## REQUIRED WORK
From the first line of the data through the line containing "bg.inputs[1].default_value = 1.0", return each line exactly.
- - - -
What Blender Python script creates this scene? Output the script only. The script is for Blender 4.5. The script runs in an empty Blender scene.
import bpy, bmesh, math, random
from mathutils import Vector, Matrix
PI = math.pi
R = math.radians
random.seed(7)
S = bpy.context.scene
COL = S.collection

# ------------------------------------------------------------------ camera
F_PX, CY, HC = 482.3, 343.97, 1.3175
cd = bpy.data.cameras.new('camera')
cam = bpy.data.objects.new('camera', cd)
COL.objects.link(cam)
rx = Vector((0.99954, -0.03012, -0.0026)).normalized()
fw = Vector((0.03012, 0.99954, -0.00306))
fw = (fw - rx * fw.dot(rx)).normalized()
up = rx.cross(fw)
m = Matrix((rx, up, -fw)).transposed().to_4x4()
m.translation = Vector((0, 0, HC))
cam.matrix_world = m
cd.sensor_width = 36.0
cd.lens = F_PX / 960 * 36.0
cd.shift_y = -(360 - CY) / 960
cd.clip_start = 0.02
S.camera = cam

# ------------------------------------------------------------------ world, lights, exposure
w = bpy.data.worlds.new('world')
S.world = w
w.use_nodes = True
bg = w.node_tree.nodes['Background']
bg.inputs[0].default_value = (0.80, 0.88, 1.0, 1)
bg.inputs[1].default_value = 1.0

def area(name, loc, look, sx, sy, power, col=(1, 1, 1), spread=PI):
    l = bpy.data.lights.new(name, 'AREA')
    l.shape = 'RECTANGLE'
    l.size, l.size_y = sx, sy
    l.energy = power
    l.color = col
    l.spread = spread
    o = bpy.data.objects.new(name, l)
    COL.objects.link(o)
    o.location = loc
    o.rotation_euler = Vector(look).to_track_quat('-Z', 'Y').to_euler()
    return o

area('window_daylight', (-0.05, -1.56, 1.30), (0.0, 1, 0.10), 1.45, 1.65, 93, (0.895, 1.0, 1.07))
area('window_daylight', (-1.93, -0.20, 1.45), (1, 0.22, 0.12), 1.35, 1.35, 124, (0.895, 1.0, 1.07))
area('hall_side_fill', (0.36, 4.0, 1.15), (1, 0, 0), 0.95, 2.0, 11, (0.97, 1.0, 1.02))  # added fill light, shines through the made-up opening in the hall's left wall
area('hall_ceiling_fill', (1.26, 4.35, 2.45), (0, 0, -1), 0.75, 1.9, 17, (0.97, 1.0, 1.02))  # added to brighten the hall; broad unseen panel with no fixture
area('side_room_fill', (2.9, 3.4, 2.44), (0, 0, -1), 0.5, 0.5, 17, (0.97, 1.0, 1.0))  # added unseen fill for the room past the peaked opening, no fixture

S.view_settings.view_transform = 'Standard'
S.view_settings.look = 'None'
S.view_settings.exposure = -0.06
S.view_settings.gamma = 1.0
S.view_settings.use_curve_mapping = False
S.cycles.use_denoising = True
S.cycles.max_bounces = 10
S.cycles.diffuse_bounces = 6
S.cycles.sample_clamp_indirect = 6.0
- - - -
## WRITTEN RESPONSE
What Blender Python script creates this scene? Output the script only. The script is for Blender 4.5. The script runs in an empty Blender scene.
import bpy, bmesh, math, random
from mathutils import Vector, Matrix
PI = math.pi
R = math.radians
random.seed(7)
S = bpy.context.scene
COL = S.collection

# ------------------------------------------------------------------ camera
F_PX, CY, HC = 482.3, 343.97, 1.3175
cd = bpy.data.cameras.new('camera')
cam = bpy.data.objects.new('camera', cd)
COL.objects.link(cam)
rx = Vector((0.99954, -0.03012, -0.0026)).normalized()
fw = Vector((0.03012, 0.99954, -0.00306))
fw = (fw - rx * fw.dot(rx)).normalized()
up = rx.cross(fw)
m = Matrix((rx, up, -fw)).transposed().to_4x4()
m.translation = Vector((0, 0, HC))
cam.matrix_world = m
cd.sensor_width = 36.0
cd.lens = F_PX / 960 * 36.0
cd.shift_y = -(360 - CY) / 960
cd.clip_start = 0.02
S.camera = cam

# ------------------------------------------------------------------ world, lights, exposure
w = bpy.data.worlds.new('world')
S.world = w
w.use_nodes = True
bg = w.node_tree.nodes['Background']
bg.inputs[0].default_value = (0.80, 0.88, 1.0, 1)
bg.inputs[1].default_value = 1.0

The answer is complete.